In other news, I met a conure at PetSmart that I named Rogelio, and if it wasn’t for the $750 price tag, Goose would have a practice brother already. One day, Rogelio. One day.
* Between stripping millions (of LEGAL CITIZENS, not undocumented immigrants as the Newsmaxx machine keeps lying) of their health insurance while dramatically and irresponsibly raising the national debt so much that Elon Fucking Musk has become a voice for austerity, on top of gutting an economically viable and productive clean energy sector and putting hundreds of thousands out of work, on top of a blatantly partisan Supreme Court that weaponized itself against Democrats only to quite literally tell the federal court system it may not check the current sitting president (hope you’re happy, RBG), on top of the fact that naturalized citizens are now being targeted to have their citizenship revoked and Americans returning from abroad are being regularly accosted and illegally searched, on top of the fact that Palantir is the most patently evil thing ever created and Trump is going to use it to begin imprisoning people for speaking against him in the literal concentration camps he’s already building, on top of the fact that conservatives have begun loudly claiming responsibility for ending slavery and calling liberals fascists while simultaneously carrying Confederate and Nazi flags with no sense of irony, on top of all of that Middle East stuff I’m not allowed to talk about, on top of so much state-sponsored and publicly-funded hatred, I’m really not proud to be an American right now.

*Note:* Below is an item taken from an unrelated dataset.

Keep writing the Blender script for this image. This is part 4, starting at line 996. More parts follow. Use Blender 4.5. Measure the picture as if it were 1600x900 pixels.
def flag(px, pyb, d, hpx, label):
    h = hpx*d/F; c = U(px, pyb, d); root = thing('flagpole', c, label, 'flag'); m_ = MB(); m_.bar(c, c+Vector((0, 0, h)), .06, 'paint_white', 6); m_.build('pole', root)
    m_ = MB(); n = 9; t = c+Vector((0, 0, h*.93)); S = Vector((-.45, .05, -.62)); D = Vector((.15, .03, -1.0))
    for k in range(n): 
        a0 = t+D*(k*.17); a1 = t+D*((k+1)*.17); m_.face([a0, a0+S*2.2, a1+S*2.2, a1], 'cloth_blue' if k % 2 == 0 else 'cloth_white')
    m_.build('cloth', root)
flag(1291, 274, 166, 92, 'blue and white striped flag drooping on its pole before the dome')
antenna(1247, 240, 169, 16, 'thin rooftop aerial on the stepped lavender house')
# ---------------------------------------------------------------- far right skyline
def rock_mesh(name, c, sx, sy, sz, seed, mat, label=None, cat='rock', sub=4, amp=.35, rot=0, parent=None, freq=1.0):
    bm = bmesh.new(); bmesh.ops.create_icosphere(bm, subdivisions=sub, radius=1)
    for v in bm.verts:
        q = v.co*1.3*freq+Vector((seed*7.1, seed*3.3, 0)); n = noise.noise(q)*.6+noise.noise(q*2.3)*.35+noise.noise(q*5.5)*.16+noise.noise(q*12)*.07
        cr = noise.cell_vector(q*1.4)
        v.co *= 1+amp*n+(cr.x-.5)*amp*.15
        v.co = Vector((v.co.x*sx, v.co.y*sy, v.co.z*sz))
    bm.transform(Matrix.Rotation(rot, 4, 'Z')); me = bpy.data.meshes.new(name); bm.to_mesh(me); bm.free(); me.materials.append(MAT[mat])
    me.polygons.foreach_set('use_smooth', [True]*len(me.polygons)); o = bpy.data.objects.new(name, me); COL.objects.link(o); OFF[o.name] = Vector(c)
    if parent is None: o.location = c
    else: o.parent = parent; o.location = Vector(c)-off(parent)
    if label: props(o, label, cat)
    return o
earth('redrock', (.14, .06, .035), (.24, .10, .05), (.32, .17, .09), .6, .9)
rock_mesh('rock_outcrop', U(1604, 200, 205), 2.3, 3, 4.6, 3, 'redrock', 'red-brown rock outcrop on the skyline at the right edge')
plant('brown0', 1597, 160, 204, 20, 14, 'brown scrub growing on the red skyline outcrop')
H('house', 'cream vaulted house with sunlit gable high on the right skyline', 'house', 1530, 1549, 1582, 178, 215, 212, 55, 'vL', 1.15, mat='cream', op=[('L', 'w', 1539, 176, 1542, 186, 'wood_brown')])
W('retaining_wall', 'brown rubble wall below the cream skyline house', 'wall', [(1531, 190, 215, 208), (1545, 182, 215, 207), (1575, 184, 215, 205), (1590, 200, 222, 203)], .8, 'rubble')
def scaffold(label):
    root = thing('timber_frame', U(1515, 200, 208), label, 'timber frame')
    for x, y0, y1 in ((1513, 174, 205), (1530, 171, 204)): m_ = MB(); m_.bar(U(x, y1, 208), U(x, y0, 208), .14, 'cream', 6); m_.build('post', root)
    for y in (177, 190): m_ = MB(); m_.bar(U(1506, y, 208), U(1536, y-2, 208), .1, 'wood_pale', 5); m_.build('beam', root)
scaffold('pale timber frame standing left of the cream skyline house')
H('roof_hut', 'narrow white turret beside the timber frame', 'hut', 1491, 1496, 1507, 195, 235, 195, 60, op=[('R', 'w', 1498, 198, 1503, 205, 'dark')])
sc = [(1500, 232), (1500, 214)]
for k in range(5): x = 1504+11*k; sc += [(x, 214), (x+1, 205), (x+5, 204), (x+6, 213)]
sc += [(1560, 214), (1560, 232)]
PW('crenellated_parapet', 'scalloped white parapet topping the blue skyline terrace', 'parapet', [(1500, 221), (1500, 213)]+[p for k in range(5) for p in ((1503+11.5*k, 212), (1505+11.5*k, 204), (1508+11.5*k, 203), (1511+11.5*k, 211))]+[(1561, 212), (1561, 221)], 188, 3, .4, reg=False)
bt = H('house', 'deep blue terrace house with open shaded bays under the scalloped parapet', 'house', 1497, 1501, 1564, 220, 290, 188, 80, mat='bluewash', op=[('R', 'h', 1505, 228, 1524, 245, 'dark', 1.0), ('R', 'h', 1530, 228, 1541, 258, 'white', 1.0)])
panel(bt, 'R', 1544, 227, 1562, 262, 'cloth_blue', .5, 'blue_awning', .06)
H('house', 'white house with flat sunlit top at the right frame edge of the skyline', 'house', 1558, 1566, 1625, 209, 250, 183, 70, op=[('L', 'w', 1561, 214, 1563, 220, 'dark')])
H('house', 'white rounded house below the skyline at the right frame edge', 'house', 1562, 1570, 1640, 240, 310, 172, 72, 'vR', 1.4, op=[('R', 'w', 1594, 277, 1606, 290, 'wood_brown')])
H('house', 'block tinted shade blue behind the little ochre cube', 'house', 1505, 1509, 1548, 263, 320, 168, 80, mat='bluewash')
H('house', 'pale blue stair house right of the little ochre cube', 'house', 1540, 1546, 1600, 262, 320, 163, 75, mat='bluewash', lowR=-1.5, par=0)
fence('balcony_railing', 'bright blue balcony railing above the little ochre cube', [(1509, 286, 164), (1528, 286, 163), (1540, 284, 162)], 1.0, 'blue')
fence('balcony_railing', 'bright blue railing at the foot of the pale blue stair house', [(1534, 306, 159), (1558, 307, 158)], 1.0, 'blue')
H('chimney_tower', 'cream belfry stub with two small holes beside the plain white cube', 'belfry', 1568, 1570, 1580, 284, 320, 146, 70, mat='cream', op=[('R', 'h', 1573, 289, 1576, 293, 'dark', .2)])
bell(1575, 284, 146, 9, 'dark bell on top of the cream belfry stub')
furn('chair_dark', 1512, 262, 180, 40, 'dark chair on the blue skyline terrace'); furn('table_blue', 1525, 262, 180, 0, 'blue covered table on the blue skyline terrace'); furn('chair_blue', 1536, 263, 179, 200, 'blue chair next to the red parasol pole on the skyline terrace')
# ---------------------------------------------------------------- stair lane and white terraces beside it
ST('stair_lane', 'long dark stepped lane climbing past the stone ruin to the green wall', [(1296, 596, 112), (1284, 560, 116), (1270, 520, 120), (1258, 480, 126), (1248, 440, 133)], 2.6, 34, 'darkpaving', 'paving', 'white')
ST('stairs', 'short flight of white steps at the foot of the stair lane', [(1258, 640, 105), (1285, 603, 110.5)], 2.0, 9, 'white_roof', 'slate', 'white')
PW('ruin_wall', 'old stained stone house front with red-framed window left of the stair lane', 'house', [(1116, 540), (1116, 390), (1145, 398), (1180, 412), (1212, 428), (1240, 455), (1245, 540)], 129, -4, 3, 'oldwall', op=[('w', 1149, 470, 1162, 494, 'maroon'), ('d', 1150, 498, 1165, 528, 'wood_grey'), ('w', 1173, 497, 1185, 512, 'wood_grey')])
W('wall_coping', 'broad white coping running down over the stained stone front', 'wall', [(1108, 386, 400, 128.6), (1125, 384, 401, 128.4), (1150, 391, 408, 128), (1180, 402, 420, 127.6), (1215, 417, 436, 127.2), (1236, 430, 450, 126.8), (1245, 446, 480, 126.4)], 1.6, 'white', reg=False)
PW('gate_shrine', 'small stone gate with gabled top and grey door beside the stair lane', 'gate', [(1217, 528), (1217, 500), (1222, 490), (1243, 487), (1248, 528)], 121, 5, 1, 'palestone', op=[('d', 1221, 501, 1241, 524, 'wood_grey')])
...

It was always a risk, but this country has officially applied self-determination to the truth, and you can quite literally name your own truth, call anyone who says the sky is blue a liar, and be completely correct because nobody can tell you otherwise. This is the Truth Social era. We have completely and utterly lost the plot, and there’s a non-zero chance that I’m put in a concentration camp in a few years for the mere existence of this footnote.